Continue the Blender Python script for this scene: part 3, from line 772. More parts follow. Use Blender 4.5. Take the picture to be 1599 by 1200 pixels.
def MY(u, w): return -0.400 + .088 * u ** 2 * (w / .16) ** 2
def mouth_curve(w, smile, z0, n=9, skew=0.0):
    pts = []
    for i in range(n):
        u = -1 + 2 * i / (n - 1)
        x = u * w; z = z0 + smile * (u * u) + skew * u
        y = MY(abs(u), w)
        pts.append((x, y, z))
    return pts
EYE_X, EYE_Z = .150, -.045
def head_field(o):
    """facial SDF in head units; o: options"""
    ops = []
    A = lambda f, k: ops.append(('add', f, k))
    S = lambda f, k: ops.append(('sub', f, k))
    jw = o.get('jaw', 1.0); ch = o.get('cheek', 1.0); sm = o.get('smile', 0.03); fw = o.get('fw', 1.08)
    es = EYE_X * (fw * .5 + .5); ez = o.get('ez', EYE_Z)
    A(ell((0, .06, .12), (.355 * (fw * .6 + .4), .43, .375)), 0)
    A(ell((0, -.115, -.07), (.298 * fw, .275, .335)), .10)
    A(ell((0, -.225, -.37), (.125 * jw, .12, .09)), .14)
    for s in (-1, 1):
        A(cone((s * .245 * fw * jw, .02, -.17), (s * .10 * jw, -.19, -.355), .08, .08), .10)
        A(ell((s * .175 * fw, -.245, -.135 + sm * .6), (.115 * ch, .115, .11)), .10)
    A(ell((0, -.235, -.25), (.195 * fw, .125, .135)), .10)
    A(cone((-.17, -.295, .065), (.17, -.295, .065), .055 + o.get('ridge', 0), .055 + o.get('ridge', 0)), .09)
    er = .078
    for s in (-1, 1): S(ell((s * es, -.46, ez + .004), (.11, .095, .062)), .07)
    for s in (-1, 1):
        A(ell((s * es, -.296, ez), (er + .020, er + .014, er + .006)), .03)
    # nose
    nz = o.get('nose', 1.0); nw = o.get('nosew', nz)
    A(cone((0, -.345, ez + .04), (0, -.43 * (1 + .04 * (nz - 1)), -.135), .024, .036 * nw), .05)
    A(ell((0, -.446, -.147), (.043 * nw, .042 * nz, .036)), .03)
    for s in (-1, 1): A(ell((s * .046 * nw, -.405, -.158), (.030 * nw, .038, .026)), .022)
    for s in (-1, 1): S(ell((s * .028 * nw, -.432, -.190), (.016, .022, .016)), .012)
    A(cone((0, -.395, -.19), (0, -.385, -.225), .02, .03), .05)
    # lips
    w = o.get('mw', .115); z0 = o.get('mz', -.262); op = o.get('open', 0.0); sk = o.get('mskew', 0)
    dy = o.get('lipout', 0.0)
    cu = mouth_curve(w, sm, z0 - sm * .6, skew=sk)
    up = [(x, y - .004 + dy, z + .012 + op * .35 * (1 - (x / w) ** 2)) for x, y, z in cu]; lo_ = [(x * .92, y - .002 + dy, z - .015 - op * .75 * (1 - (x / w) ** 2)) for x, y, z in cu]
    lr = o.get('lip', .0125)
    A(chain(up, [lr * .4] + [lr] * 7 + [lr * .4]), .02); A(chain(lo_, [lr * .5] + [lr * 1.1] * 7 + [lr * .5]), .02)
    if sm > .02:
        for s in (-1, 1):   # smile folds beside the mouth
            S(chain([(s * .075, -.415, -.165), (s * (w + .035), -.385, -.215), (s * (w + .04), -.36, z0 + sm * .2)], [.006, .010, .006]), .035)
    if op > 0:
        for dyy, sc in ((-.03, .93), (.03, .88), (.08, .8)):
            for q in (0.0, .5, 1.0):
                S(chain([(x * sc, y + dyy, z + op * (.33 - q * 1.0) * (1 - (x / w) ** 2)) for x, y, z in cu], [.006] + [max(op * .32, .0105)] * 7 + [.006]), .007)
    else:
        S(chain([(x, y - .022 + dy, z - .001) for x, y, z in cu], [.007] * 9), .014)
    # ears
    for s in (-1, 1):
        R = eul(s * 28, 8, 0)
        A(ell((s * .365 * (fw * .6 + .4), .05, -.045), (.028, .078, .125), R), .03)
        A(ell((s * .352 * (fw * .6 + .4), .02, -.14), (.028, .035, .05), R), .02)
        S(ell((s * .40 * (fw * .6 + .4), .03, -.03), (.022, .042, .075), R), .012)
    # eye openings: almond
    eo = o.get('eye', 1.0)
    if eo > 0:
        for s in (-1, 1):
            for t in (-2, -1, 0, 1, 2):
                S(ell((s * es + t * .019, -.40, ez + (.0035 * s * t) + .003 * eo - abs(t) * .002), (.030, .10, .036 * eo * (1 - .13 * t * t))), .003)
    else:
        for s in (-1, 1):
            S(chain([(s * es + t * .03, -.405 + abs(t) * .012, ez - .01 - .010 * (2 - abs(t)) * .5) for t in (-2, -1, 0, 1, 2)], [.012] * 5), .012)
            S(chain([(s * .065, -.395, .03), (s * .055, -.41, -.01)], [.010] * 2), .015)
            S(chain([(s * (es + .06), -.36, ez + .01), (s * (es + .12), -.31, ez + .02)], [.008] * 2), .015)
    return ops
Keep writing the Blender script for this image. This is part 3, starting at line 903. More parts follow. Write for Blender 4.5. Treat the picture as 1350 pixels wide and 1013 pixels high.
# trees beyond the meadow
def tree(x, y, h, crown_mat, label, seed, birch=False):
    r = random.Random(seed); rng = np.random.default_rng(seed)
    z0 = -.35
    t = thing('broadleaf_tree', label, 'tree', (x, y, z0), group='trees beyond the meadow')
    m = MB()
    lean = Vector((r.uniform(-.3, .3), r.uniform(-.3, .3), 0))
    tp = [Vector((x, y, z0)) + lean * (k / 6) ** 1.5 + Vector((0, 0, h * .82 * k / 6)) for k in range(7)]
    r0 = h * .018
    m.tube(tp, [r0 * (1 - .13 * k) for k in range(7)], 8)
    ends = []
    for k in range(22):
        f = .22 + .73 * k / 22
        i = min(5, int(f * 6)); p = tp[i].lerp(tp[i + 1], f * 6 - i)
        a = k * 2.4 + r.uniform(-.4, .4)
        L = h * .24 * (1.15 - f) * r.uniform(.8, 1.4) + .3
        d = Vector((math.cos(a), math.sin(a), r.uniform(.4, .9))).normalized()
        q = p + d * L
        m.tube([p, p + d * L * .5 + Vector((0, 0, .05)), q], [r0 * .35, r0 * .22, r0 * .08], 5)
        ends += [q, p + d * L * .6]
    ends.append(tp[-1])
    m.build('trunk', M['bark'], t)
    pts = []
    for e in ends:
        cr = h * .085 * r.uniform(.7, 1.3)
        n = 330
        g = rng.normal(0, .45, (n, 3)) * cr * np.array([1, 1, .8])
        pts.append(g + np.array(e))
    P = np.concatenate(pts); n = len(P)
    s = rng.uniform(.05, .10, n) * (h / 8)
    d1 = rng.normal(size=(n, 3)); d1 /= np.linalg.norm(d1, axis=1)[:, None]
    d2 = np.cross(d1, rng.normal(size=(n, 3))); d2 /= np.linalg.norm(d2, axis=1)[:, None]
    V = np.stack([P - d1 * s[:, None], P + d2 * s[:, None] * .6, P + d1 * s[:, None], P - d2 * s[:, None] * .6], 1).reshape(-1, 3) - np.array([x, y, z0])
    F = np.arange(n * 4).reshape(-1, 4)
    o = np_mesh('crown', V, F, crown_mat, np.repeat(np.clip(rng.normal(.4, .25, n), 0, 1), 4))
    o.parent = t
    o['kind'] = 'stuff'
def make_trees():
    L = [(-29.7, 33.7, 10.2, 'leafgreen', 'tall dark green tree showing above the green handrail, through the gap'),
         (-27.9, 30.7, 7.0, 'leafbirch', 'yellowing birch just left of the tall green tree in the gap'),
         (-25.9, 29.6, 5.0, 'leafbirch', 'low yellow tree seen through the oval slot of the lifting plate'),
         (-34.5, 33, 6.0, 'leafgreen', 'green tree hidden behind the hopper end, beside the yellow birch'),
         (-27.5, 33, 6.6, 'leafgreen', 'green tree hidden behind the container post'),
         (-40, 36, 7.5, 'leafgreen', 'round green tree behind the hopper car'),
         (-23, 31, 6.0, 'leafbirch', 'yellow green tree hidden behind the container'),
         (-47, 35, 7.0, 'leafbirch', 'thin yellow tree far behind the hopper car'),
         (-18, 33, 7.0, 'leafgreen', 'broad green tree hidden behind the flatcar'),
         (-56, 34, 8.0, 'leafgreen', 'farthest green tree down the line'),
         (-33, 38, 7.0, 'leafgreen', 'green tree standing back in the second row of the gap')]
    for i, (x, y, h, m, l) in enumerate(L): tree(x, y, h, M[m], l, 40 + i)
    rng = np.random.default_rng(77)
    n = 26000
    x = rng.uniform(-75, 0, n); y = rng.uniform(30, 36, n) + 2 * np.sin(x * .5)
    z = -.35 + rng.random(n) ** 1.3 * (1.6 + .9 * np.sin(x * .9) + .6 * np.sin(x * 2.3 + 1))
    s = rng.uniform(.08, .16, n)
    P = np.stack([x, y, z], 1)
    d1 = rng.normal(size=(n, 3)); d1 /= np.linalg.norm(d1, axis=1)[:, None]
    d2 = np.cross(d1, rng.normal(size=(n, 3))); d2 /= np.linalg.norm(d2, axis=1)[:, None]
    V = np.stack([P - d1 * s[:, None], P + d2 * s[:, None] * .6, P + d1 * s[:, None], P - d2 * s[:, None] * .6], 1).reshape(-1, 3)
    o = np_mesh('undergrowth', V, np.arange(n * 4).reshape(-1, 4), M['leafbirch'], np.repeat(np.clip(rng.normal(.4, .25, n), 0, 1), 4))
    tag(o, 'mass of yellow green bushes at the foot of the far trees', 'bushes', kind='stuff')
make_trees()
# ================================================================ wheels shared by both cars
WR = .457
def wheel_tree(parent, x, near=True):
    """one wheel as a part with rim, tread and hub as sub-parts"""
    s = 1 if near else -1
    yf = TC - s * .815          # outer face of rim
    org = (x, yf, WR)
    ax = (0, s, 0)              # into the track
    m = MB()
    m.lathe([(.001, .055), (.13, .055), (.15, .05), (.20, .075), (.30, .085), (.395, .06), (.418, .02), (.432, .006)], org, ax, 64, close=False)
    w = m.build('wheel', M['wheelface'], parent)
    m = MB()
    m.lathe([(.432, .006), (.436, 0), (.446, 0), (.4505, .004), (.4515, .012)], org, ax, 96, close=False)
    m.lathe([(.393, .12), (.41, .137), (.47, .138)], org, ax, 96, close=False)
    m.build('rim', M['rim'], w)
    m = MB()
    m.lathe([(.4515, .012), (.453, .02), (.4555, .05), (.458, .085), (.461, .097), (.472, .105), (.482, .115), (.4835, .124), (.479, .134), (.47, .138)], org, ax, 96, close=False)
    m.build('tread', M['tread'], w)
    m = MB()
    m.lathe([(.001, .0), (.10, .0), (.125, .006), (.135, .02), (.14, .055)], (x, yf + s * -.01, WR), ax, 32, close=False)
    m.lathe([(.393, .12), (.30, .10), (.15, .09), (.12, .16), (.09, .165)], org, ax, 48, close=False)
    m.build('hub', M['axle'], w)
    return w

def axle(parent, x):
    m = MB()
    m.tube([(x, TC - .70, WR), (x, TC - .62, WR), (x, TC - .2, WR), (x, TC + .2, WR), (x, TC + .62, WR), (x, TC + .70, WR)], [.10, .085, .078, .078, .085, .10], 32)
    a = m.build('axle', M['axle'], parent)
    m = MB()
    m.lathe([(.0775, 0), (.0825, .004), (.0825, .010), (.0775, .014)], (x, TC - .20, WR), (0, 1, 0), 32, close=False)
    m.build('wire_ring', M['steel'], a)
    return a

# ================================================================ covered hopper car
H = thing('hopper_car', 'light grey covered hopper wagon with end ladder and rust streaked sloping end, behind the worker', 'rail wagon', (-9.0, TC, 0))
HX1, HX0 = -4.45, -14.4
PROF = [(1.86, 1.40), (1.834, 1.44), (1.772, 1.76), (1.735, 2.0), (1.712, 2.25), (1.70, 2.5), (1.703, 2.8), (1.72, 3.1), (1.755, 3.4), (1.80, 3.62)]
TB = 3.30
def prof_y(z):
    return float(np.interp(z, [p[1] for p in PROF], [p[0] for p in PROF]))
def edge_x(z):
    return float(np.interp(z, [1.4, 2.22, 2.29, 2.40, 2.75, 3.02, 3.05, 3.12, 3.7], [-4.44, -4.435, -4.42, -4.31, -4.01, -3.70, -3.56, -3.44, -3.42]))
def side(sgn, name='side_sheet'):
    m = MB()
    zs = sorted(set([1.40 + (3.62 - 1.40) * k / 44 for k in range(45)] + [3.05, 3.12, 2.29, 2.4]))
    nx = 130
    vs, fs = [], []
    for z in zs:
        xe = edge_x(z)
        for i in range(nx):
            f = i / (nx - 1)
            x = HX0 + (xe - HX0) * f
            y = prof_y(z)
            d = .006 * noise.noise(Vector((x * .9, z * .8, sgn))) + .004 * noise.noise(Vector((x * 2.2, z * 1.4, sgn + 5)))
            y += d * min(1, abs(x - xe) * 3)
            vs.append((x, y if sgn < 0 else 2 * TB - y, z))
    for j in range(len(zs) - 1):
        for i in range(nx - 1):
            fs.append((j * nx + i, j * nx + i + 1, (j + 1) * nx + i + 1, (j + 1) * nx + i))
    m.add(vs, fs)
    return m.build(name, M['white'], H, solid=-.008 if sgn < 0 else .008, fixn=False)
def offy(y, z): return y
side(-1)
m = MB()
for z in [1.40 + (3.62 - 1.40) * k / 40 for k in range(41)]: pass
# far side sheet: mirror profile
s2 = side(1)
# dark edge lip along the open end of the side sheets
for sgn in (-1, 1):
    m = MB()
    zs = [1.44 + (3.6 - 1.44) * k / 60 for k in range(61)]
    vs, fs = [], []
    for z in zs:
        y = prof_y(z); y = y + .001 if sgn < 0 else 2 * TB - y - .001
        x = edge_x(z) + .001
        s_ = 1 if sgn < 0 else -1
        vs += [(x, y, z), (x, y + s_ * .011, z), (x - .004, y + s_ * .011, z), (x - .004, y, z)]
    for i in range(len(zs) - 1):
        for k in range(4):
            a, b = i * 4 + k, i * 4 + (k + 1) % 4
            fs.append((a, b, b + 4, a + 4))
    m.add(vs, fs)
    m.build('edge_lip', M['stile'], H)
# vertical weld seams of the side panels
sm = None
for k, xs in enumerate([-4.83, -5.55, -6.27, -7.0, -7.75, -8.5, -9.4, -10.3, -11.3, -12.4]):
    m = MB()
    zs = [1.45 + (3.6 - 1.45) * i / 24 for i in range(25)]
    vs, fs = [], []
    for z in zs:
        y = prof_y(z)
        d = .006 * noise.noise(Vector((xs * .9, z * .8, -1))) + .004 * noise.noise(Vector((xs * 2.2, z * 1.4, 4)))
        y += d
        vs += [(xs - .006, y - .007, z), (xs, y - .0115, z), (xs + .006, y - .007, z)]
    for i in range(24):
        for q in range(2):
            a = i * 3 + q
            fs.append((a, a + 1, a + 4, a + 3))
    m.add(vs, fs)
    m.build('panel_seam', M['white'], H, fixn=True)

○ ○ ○

- _Problem to work on_
Your reply is one number: how many lines of the records above contain the word "part".

- _Exercise output_
3